Reproduce all of the data exactly.

» Data excerpt
* * *

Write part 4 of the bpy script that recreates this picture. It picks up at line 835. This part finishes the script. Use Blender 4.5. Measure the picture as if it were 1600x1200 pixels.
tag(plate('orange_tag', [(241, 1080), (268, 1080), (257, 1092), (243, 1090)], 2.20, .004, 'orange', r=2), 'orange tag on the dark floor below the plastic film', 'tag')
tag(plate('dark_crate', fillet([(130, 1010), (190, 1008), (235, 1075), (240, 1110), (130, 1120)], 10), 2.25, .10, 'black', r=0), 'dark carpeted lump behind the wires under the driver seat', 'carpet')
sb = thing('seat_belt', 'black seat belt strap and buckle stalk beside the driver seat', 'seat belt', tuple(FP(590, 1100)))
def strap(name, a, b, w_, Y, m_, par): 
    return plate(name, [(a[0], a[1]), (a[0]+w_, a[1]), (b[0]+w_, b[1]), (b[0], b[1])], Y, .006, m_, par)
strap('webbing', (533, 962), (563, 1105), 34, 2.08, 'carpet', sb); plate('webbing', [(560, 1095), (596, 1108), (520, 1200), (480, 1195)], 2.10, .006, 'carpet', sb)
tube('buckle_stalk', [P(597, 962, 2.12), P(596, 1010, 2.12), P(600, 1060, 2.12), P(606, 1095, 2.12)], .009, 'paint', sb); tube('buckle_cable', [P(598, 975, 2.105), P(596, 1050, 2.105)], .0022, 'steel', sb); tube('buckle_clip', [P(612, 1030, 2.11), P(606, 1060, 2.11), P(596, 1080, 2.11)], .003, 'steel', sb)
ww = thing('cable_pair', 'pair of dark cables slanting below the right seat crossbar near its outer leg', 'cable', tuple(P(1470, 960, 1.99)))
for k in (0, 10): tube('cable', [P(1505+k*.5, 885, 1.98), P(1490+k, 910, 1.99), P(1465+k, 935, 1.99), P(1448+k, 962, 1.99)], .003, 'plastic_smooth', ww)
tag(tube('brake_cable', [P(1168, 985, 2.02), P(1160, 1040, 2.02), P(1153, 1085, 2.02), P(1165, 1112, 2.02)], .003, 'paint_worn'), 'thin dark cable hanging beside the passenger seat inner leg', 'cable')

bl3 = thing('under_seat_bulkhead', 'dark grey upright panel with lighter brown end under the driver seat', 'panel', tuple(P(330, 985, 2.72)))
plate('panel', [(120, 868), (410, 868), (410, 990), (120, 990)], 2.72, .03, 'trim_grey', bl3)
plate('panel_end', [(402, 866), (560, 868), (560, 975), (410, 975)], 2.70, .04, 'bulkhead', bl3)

* * *

» Task answer
Write part 4 of the bpy script that recreates this picture. It picks up at line 835. This part finishes the script. Use Blender 4.5. Measure the picture as if it were 1600x1200 pixels.
tag(plate('orange_tag', [(241, 1080), (268, 1080), (257, 1092), (243, 1090)], 2.20, .004, 'orange', r=2), 'orange tag on the dark floor below the plastic film', 'tag')
tag(plate('dark_crate', fillet([(130, 1010), (190, 1008), (235, 1075), (240, 1110), (130, 1120)], 10), 2.25, .10, 'black', r=0), 'dark carpeted lump behind the wires under the driver seat', 'carpet')
sb = thing('seat_belt', 'black seat belt strap and buckle stalk beside the driver seat', 'seat belt', tuple(FP(590, 1100)))
def strap(name, a, b, w_, Y, m_, par): 
    return plate(name, [(a[0], a[1]), (a[0]+w_, a[1]), (b[0]+w_, b[1]), (b[0], b[1])], Y, .006, m_, par)
strap('webbing', (533, 962), (563, 1105), 34, 2.08, 'carpet', sb); plate('webbing', [(560, 1095), (596, 1108), (520, 1200), (480, 1195)], 2.10, .006, 'carpet', sb)
tube('buckle_stalk', [P(597, 962, 2.12), P(596, 1010, 2.12), P(600, 1060, 2.12), P(606, 1095, 2.12)], .009, 'paint', sb); tube('buckle_cable', [P(598, 975, 2.105), P(596, 1050, 2.105)], .0022, 'steel', sb); tube('buckle_clip', [P(612, 1030, 2.11), P(606, 1060, 2.11), P(596, 1080, 2.11)], .003, 'steel', sb)
ww = thing('cable_pair', 'pair of dark cables slanting below the right seat crossbar near its outer leg', 'cable', tuple(P(1470, 960, 1.99)))
for k in (0, 10): tube('cable', [P(1505+k*.5, 885, 1.98), P(1490+k, 910, 1.99), P(1465+k, 935, 1.99), P(1448+k, 962, 1.99)], .003, 'plastic_smooth', ww)
tag(tube('brake_cable', [P(1168, 985, 2.02), P(1160, 1040, 2.02), P(1153, 1085, 2.02), P(1165, 1112, 2.02)], .003, 'paint_worn'), 'thin dark cable hanging beside the passenger seat inner leg', 'cable')

bl3 = thing('under_seat_bulkhead', 'dark grey upright panel with lighter brown end under the driver seat', 'panel', tuple(P(330, 985, 2.72)))
plate('panel', [(120, 868), (410, 868), (410, 990), (120, 990)], 2.72, .03, 'trim_grey', bl3)
plate('panel_end', [(402, 866), (560, 868), (560, 975), (410, 975)], 2.70, .04, 'bulkhead', bl3)